- **GIVEN INSTRUCTION**
Transcribe the material from its first line onward, ending with the line that contains "b = MB(); b.box(XW, -0.600, NEAR, 2.13, 0.812, SILL" and adding nothing beyond it.

Scenes as source code:
--*--
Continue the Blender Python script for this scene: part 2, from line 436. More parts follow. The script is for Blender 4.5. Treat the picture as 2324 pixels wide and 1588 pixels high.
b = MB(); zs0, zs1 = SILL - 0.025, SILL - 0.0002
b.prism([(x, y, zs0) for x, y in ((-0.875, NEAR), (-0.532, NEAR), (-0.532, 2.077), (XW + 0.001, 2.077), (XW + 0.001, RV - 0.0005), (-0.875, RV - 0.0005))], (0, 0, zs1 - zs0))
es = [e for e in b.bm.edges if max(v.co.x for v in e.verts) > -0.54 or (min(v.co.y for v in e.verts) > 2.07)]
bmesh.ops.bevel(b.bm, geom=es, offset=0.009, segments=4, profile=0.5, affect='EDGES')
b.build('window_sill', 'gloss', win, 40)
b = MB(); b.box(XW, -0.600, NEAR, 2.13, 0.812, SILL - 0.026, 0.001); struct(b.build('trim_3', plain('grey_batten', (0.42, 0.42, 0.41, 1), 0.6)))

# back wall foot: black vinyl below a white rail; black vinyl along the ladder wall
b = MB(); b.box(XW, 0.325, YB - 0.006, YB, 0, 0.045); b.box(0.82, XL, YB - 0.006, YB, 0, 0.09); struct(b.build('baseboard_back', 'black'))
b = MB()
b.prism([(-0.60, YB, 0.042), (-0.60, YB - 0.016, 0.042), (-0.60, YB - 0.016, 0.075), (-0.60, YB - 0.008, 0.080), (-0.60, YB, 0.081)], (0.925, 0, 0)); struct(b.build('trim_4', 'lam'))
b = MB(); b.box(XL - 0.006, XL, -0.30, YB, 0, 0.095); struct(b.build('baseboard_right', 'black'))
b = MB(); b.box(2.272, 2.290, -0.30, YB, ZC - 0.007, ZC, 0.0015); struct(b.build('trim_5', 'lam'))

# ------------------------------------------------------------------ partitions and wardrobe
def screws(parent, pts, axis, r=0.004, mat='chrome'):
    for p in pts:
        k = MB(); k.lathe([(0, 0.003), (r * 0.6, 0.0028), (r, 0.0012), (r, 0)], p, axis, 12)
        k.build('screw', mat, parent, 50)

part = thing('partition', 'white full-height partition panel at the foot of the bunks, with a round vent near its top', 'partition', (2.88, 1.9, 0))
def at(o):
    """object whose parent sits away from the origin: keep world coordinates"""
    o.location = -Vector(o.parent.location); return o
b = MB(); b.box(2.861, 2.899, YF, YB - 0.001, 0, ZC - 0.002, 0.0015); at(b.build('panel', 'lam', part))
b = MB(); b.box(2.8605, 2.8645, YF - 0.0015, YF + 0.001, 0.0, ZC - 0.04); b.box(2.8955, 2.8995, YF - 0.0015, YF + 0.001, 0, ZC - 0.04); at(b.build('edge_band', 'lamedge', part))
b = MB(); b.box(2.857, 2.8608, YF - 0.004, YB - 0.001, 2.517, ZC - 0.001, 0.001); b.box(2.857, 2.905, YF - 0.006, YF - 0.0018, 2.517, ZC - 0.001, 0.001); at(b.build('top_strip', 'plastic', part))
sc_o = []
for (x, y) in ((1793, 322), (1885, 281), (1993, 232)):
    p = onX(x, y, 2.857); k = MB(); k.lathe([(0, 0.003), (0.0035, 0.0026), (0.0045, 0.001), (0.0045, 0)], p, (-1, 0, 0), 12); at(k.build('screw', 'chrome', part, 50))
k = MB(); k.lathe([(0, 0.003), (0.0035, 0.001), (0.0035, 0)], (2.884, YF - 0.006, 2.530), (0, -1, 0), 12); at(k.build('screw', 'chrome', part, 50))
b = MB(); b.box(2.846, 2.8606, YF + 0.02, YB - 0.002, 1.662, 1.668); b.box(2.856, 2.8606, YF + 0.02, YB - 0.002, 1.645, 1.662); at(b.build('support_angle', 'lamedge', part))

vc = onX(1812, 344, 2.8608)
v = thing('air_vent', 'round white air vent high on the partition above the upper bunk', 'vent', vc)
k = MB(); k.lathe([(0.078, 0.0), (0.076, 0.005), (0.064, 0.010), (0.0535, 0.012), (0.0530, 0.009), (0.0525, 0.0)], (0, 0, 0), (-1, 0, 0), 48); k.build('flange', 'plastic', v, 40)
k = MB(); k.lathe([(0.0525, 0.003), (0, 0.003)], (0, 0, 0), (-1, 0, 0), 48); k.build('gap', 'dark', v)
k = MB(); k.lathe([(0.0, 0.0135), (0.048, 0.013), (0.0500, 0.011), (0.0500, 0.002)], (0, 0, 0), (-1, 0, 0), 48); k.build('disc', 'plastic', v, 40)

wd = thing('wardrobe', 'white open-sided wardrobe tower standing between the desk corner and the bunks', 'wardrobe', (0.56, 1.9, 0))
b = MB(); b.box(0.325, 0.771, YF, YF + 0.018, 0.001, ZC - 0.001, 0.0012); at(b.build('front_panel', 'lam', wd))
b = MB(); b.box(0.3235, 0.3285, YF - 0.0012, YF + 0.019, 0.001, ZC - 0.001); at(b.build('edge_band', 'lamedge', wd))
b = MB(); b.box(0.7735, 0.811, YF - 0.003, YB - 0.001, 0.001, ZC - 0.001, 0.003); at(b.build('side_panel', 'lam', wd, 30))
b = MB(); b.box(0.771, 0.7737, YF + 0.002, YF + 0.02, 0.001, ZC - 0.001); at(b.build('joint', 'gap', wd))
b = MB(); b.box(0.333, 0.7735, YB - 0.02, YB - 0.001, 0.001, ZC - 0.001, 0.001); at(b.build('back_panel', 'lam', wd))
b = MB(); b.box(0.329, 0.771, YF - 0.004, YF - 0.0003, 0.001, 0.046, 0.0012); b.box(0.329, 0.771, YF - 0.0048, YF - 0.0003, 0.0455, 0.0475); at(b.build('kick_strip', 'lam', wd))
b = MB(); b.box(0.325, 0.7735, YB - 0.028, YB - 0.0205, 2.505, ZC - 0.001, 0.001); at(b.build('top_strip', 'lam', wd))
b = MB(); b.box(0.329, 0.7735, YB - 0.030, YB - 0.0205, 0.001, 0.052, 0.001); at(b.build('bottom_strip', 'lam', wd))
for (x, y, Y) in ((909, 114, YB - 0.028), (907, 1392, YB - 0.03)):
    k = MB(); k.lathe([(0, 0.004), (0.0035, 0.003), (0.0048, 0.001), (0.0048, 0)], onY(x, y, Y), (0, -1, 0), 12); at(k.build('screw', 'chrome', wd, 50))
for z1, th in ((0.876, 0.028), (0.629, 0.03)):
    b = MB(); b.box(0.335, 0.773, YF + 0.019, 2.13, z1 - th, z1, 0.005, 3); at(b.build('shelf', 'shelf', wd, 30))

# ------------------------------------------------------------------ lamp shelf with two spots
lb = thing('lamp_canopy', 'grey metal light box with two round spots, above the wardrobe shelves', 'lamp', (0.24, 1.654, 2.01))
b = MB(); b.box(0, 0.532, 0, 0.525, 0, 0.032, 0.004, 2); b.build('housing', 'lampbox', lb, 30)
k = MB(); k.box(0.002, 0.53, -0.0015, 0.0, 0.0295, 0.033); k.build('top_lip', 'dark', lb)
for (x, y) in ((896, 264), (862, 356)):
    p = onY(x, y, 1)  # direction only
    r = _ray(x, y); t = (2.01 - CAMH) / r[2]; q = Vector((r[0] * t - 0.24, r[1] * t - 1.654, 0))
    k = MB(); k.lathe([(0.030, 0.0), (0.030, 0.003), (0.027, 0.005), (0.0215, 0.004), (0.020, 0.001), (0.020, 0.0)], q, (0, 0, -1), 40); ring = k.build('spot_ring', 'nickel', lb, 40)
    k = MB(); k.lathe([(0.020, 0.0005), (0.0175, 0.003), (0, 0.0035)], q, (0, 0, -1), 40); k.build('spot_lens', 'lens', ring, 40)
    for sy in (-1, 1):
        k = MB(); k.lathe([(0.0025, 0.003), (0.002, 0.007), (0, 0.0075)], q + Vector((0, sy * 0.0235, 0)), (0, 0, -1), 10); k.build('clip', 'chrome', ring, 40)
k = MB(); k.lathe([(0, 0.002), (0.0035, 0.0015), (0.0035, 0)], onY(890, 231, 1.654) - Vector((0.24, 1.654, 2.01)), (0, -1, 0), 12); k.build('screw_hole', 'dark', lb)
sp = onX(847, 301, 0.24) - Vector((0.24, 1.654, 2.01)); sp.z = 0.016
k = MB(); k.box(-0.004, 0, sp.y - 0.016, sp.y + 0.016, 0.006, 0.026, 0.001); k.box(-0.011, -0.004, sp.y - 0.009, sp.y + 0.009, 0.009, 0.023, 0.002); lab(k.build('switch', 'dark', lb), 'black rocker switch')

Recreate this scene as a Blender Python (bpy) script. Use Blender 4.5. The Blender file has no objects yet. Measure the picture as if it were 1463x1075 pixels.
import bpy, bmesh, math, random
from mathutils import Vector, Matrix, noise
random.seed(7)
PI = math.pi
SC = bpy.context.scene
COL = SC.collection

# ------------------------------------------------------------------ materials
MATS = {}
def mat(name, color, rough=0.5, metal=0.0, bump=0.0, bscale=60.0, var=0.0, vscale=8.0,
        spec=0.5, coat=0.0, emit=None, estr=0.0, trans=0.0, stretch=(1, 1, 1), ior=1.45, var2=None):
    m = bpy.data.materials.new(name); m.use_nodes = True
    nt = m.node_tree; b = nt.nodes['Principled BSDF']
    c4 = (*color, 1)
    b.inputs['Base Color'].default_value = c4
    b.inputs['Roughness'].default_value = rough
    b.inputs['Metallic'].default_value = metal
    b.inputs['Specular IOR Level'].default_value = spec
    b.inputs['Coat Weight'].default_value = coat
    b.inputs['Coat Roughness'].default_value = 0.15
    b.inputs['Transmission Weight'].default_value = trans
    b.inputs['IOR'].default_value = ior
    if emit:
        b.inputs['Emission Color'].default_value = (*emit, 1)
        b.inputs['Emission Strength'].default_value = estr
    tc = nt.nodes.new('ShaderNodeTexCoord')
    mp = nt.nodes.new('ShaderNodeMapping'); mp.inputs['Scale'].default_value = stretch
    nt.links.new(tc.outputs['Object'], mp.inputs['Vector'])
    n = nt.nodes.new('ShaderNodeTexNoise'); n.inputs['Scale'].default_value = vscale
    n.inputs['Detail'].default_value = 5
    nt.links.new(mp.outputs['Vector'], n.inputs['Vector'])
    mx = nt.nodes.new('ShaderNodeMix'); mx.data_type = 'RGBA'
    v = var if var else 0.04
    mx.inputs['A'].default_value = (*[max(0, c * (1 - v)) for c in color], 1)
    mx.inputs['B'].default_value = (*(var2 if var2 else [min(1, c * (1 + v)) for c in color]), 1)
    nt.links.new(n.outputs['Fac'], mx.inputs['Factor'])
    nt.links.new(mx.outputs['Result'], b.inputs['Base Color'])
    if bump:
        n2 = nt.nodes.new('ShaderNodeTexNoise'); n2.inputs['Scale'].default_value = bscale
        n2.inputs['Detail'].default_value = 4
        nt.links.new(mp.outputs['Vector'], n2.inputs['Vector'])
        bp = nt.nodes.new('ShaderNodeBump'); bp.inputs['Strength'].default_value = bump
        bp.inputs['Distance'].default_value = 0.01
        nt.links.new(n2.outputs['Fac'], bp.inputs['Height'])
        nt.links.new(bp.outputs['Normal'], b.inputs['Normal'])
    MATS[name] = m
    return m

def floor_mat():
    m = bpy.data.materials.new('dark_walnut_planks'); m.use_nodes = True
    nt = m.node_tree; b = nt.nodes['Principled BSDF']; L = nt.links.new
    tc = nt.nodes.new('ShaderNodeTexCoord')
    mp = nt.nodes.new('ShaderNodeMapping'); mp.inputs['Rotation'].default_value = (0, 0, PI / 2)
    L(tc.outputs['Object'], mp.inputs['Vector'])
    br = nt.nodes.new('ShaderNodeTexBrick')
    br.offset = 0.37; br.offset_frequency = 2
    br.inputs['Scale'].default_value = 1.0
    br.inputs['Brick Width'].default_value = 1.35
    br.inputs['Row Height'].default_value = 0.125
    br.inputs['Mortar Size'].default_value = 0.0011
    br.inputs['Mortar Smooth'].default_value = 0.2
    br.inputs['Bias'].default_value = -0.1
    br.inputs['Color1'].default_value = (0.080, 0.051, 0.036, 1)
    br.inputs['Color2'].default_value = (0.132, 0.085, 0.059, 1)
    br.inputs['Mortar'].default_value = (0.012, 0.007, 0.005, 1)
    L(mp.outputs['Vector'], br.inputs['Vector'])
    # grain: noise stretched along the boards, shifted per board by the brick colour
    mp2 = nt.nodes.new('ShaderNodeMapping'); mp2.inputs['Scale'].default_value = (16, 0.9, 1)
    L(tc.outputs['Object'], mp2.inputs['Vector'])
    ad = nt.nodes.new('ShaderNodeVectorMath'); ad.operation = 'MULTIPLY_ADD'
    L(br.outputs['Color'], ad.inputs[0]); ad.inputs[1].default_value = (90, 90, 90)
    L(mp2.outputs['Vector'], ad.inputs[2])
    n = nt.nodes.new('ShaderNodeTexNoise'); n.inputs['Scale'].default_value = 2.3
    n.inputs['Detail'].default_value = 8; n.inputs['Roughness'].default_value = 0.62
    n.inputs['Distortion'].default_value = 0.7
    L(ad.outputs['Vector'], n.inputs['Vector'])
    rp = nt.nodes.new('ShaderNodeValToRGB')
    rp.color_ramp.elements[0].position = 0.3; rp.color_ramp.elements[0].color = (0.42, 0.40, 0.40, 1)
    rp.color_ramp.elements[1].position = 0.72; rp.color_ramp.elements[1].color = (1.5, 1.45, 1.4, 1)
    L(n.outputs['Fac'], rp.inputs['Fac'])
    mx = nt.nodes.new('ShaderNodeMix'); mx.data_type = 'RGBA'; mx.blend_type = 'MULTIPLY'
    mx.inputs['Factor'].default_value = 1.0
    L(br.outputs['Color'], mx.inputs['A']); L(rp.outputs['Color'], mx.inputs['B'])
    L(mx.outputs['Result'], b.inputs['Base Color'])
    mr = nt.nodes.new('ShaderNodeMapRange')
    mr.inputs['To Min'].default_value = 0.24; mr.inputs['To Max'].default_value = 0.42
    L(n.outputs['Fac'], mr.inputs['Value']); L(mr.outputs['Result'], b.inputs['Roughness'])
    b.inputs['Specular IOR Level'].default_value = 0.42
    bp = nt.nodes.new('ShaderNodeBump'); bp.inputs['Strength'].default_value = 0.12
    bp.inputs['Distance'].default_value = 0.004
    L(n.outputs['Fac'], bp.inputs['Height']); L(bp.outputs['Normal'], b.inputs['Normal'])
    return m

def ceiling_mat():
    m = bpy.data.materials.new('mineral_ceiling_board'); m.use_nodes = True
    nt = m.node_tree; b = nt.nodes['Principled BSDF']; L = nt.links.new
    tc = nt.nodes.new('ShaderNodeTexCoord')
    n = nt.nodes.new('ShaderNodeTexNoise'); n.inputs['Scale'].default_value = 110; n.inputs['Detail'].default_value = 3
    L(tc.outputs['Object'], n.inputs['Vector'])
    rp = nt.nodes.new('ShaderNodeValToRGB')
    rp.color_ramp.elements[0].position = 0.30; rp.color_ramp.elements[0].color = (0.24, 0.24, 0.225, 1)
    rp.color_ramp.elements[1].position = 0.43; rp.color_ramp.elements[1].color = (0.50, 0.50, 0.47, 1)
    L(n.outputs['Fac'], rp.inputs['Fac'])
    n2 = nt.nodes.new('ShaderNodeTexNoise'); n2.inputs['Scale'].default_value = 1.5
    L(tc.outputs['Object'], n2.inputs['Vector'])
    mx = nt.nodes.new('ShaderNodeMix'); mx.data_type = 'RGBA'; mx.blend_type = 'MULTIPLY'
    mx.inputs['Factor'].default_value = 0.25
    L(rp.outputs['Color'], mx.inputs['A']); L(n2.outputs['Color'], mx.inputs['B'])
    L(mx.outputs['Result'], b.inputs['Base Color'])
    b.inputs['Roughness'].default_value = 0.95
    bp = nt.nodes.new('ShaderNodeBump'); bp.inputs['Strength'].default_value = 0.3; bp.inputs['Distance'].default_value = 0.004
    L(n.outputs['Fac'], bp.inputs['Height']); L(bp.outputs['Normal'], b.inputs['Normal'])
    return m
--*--
- **SOLUTION BELOW**
Continue the Blender Python script for this scene: part 2, from line 436. More parts follow. The script is for Blender 4.5. Treat the picture as 2324 pixels wide and 1588 pixels high.
b = MB(); zs0, zs1 = SILL - 0.025, SILL - 0.0002
b.prism([(x, y, zs0) for x, y in ((-0.875, NEAR), (-0.532, NEAR), (-0.532, 2.077), (XW + 0.001, 2.077), (XW + 0.001, RV - 0.0005), (-0.875, RV - 0.0005))], (0, 0, zs1 - zs0))
es = [e for e in b.bm.edges if max(v.co.x for v in e.verts) > -0.54 or (min(v.co.y for v in e.verts) > 2.07)]
bmesh.ops.bevel(b.bm, geom=es, offset=0.009, segments=4, profile=0.5, affect='EDGES')
b.build('window_sill', 'gloss', win, 40)
b = MB(); b.box(XW, -0.600, NEAR, 2.13, 0.812, SILL - 0.026, 0.001); struct(b.build('trim_3', plain('grey_batten', (0.42, 0.42, 0.41, 1), 0.6)))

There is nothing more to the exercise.